Kansas reforming some welfare rules

Kansas Department of Social and Rehabilitation Services Secretary Robert Siedlecki Jr. on Friday announced a host of policy changes for programs that provide assistance to low-income Kansans.

“These changes represent a significant change in policy, in that they treat all households equally, and create fairness across the system,” Siedlecki said in a news release.

Siedlecki said the changes would help eliminate fraud and abuse, and save from $10 million to $15 million, which would expand SRS’ programs to get folks back to work.

“Getting people jobs is our first priority,” Siedlecki said.

The new policies will affect programs that provide tens of thousands of Kansans with food stamps, child care assistance and temporary assistance. They are set to take effect starting Oct. 1 and should be fully in place by Jan. 1.
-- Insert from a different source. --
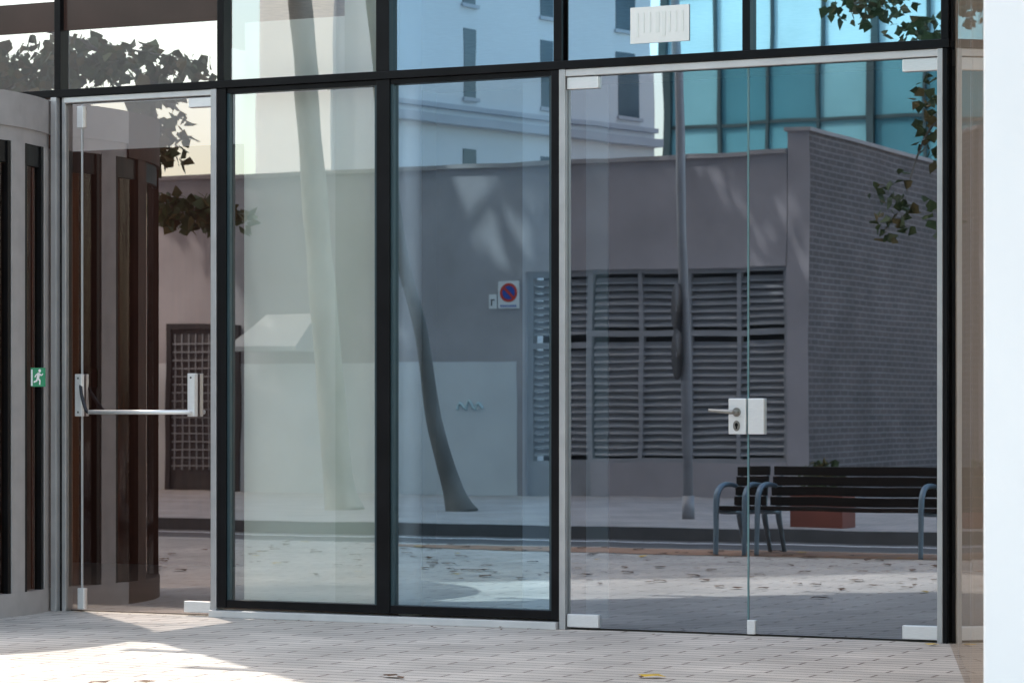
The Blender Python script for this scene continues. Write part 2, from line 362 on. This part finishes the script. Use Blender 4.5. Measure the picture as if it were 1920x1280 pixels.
def limb(name,a,b,w):
    a=Vector(a);b=Vector(b);dd=(b-a).normalized();n=Vector((-dd.y,dd.x))*w*1.2
    splate(name,[tuple(a-n),tuple(b-n),tuple(b+n),tuple(a+n)],.006,'swhite')
splate('doorway',[(-.052,-.05),(-.040,-.05),(-.040,.045),(-.052,.045)],.006,'swhite')
splate('head',[(.012+.010*math.cos(k*.5236),.038+.010*math.sin(k*.5236)) for k in range(12)],.006,'swhite')
limb('torso',(.006,.026),(-.002,-.008),.008)
limb('thigh_1',(-.001,-.006),(.014,-.020),.005);limb('shin_1',(.014,-.018),(.012,-.044),.004)
limb('thigh_2',(-.003,-.006),(-.012,-.022),.005);limb('shin_2',(-.010,-.022),(-.032,-.028),.004)
limb('arm_1',(.008,.022),(.024,.010),.0035);limb('fore_1',(.024,.010),(.036,.020),.003)
limb('arm_2',(.004,.022),(-.014,.014),.0035);limb('fore_2',(-.014,.014),(-.024,.000),.003)
# ------------------------------------------------------------------ across the street
YW=-21.9
GW=empty('retaining_wall')
boxes('wall_render',[(-60,-16.9,YW-.4,YW,-.1,4.6),(-16.9,-12.95,YW-.4,YW,3.12,4.6),(-15.86,-12.95,YW-.4,YW,-.1,.47)],'greywall',GW)
box('wall_coping',-60,-12.95,YW-.45,YW+.05,4.6,4.66,'coping',GW)
box('pale_paint_band',-26,-17.02,YW,YW+.005,0,1.88,'palepaint',GW)
box('recess_back',-16.9,-12.95,YW-.65,YW-.6,-.1,3.2,'louvredark',GW)
for k in range(3):
    tube('graffiti_%d'%k,[(-17.95+.14*k,YW+.006,1.20),(-17.90+.14*k,YW+.006,1.30+.03*(k%2)),(-17.83+.14*k,YW+.006,1.22)],.022,'cyan',GW,6)
VG=empty('louvred_vent')
xs=[-15.86,-15.14,-14.42,-13.70,-12.98]
fr=[(-16.9,-16.82,YW-.18,YW-.08,0,3.12),(-15.94,-15.86,YW-.18,YW-.08,0,3.12),(-16.82,-15.94,YW-.18,YW-.08,2.05,2.13),(-16.82,-15.94,YW-.18,YW-.08,3.04,3.12),(-16.82,-15.94,YW-.18,YW-.08,0,.5)]
for x in xs[1:]: fr.append((x-.03,x+.03,YW-.18,YW-.08,.47,3.12))
for i in range(4):
    for z0,z1 in ((.47,.53),(2.2,2.28),(3.06,3.12)): fr.append((xs[i]+.0,xs[i+1]-.03,YW-.179,YW-.082,z0,z1))
boxes('frames',fr,'louvre',VG)
V=[];F=[]
def slat(x0,x1,z):
    o=len(V); y0,y1=YW-.17,YW-.10
    V.extend([(x0,y1,z-.035),(x1,y1,z-.035),(x1,y0,z+.035),(x0,y0,z+.035),(x0,y1,z-.014),(x1,y1,z-.014),(x1,y0,z+.056),(x0,y0,z+.056)])
    F.extend([tuple(i+o for i in f) for f in BF])
z=.60
while z<3.03:
    if not 2.16<z<2.32:
        for i in range(4): slat(xs[i]+.03,xs[i+1]-.03,z)
    if not 2.0<z<2.18: slat(-16.81,-15.95,z)
    z+=.098
mesh('slats',V,F,'louvre',VG)
BW=box('brick_wall',-12.94,-12.64,-34,YW+.0,-.1,4.90,'brick')
c=box('brick_wall_coping',-12.98,-12.60,-34,YW+.04,4.90,4.95,'coping'); c.parent=BW
c=mesh('brick_front',[(-12.94,YW+.003,-.1),(-12.64,YW+.003,-.1),(-12.64,YW+.003,4.9),(-12.94,YW+.003,4.9)],[(0,1,2,3)],'greywall',BW)
SG=empty('steel_gate')
boxes('gate_frame',[(-22.7,-22.62,YW,YW+.06,.0,2.45),(-21.55,-21.47,YW,YW+.06,.0,2.45),(-22.62,-21.55,YW,YW+.06,2.37,2.45)],'dark',SG)
box('gate_panel',-22.62,-21.55,YW+.006,YW+.02,0,2.37,'louvredark',SG)
lat=[]
for k in range(9): lat.append((-22.62+.12*k+.05,-22.60+.12*k+.05,YW+.022,YW+.035,0.3,2.3))
for k in range(16): lat.append((-22.6,-21.57,YW+.037,YW+.047,.35+.12*k,.37+.12*k))
boxes('gate_lattice',lat,'pole',SG)
mesh('door_awning',[(-21.0,YW+.01,2.6),(-20.2,YW+.01,2.6),(-20.1,YW+.75,2.12),(-21.25,YW+.75,2.12),(-21.25,YW+.75,2.05),(-20.1,YW+.75,2.05),(-20.2,YW+.01,2.05),(-21.0,YW+.01,2.05)],[(0,1,2,3),(3,2,5,4),(0,3,4,7),(1,6,5,2),(4,5,6,7)],'awning')
NP=empty('no_parking_sign'); yy=YW+.02
box('plate',-17.31,-16.99,YW+.005,yy,2.62,3.0,'swhite',NP)
disc('blue',(-17.15,yy+.002,2.84),.115,1,'sblue',NP); disc('ring',(-17.15,yy+.004,2.84),.13,1,'sred',NP,r_in=.095)
mesh('slash',[(-17.15+.080-.012,yy+.006,2.84-.080-.012),(-17.15+.080+.012,yy+.006,2.84-.080+.012),(-17.15-.080+.012,yy+.006,2.84+.080+.012),(-17.15-.080-.012,yy+.006,2.84+.080-.012)],[(0,1,2,3)],'sred',NP)
boxes('text_line',[(-17.27+.035*k,-17.25+.035*k,yy+.001,yy+.003,2.64,2.67) for k in range(7)],'sblue',NP)
box('small_plate',-17.45,-17.33,YW+.005,yy,2.62,2.82,'swhite',NP)
boxes('small_arrow',[(-17.42,-17.40,yy,yy+.003,2.66,2.75),(-17.40,-17.36,yy,yy+.003,2.73,2.75)],'dark',NP)
LP=empty('street_lamp')
tube('pole',[(-11.55,-14.76,0),(-11.62,-14.76,3.5),(-11.74,-14.76,8.2)],[.060,.052,.045],'pole',LP,16,False)
tube('base_collar',[(-11.55,-14.76,0),(-11.552,-14.76,.25)],.068,'pole',LP,16,False)
tube('lamp_arm',[(-11.74,-14.76,8.1),(-11.6,-13.9,8.5),(-11.6,-13.2,8.55)],.035,'pole',LP)
box('lamp_head',-11.7,-11.5,-13.4,-12.8,8.5,8.6,'pole',LP,.03)
TS=empty('traffic_sign')
nd=Vector((.83,-.56,0)).normalized()
for z,a in ((2.30,.28),(1.80,.28)):
    c0=Vector((-11.68,-14.74,z))
    tube('sign_disc',[c0,c0+nd*.012],a,'dark',TS,32,False)
    boxes('sign_bracket',[(-11.68,-11.57,-14.78,-14.72,z-.03,z+.03)],'pole',TS)
PL=empty('planter_box'); 
prism('box',[(-9.75,-13.1),(-9.2,-13.1),(-9.2,-13.5),(-9.75,-13.5)],0,.34,'terra',PL)
def bench(name,x0,x1,arms):
    E=empty(name); yf,yb=-7.66,-8.34
    for i,x in enumerate(arms):
        tube('side_frame_%d'%i,[(x,yf+.0,0),(x,yf-.015,.2),(x,yf-.02,.42),(x,yf-.05,.51),(x,yf-.14,.565),(x,yf-.30,.575),(x,yf-.47,.56)],[.020,.022,.025,.026,.024,.021,.018],'frame',E,10)
        tube('rear_leg_%d'%i,[(x,yb,0),(x,yb+.08,.16),(x,yb+.15,.33),(x,yb+.12,.5),(x,yb+.03,.70)],[.018,.022,.026,.020,.014],'frame',E,10)
        tube('seat_bearer_%d'%i,[(x,yf-.02,.37),(x,yf-.2,.35),(x,yb+.15,.34)],.018,'frame',E,8)
    for k in range(4):
        y=yf-.03-.105*k; box('seat_slat_%d'%k,x0,x1,y-.095,y,.375-.006*k,.405-.006*k,'slat',E,.006)
    for k in range(4):
        z=.395+k*.083; y=yb+.175-.032*k
        o=box('back_slat_%d'%k,x0,x1,y-.015,y+.015,z,z+.074,'slat',E,.006)
bench('park_bench',-8.16,-6.42,(-8.10,-6.72))
bench('bench_end_double',-8.50,-8.20,(-8.47,-8.225))  # added narrow seat, stands in for the bench end's doubled reflection
# ------------------------------------------------------------------ buildings behind
AB=empty('apartment_building')
face=[(-21.3,-26.0),(-21.0,-27.3),(-20.6,-28.8),(-20.1,-30.6),(-19.4,-32.8),(-25,-34.5),(-25,-30),(-23.4,-25.6),(-21.9,-25.6)]
prism('walls',face,0,16,'pale_bld',AB)
box('front_facade',-23.3,-21.95,-25.6,-25.5,0,16,'white_bld',AB)
def alongpt(t):
    pts=face[:5]; L=[(Vector(pts[i+1])-Vector(pts[i])).length for i in range(4)]; tot=sum(L); s_=t*tot
    for i in range(4):
        if s_<=L[i] or i==3:
            a=Vector(pts[i]);b=Vector(pts[i+1]); dd=(b-a).normalized(); return a+dd*s_,dd
        s_-=L[i]
for j,(z0,z1) in enumerate([(5.86,6.0),(6.12,6.2),(8.9,9.05),(12,12.15)]):
    o_=.22 if j!=1 else .1
    pts=[]
    for k in range(9):
        p,dd=alongpt(k/8); n=Vector((-dd.y,dd.x)); n=n if n.x>0 else -n; pts.append(p+n*o_)
    back=[]
    for k in range(8,-1,-1):
        p,dd=alongpt(k/8); n=Vector((-dd.y,dd.x)); n=n if n.x>0 else -n; back.append(p-n*.1)
    prism('ledge_%d'%j,[tuple(p) for p in pts+back],z0,z1,'slab',AB)
for t,w in ((.30,.32),(.58,.36),(.90,.55)):
    for z0,z1 in ((4.3,5.5),(6.35,7.5),(7.9,8.8),(9.6,11)):
        p,dd=alongpt(t); n=Vector((-dd.y,dd.x)); n=n if n.x>0 else -n
        a=p-dd*w/2;b=p+dd*w/2
        prism('window',[tuple(a+n*.012),tuple(b+n*.012),tuple(b-n*.1),tuple(a-n*.1)],z0,z1,'winglass',AB)
        prism('window_sill',[tuple(a+n*.06-dd*.05),tuple(b+n*.06+dd*.05),tuple(b-n*.05),tuple(a-n*.05)],z0-.06,z0,'slab',AB)
OB=empty('glass_office_block')
TX0,TX1,TY=-24.1,2,-45
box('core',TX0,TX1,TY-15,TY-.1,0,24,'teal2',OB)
pn={0:[],1:[],2:[],3:[]}; ml=[]
x=TX0; i=0
while x<TX1:
    for j in range(16):
        z0=j*1.5
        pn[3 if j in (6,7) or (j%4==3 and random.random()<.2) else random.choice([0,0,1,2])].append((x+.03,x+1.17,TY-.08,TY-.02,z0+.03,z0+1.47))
    ml.append((x-.035,x+.035,TY-.08,TY+.06,0,24)) if i%4 else ml.append((x-.08,x+.08,TY-.08,TY+.12,0,24))
    x+=1.2; i+=1
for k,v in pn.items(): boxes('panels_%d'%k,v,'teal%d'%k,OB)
boxes('mullions',ml,'mullion',OB)
boxes('transoms',[(TX0,TX1,TY-.081,TY+.04,j*1.5-.04,j*1.5+.04) for j in range(17)],'mullion',OB)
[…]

Many of the changes will affect the Temporary Assistance to Needy Families program. TANF is available to families earning less than 32 percent of the federal poverty level. The federal poverty level for a family of four is $22,350, so 32 percent of that is $7,152 per year. The average monthly benefit under TANF is $290 per month; the maximum is $429 per month.

Here are the announced changes:

• All those receiving help under TANF will be required to participate in a job search at the time of application.

• Families may opt to receive a one-time payment of $1,000 for emergency hardships and forgo entry into the TANF program for one year.

• A “soft” 48-month lifetime limit will be imposed on TANF benefits.

• People who knowingly and deliberately commit fraud will lose eligibility permanently.

• The income of all members of a household will be included in calculating food stamp eligibility.

• The income of an unmarried boyfriend or girlfriend as part of a household will be counted to determine eligibility for temporary assistance and child care assistance.

• People receiving temporary assistance must provide proof that their children are enrolled in school.

• Child care assistance recipients will be required to work a minimum of 20 hours per week. Students already are required to work at least 20 hours per week.

In 2010, the TANF program served nearly 37,000 families per month, child care assistance had an average of 20,319 people per month and nearly 260,000 Kansans received food assistance.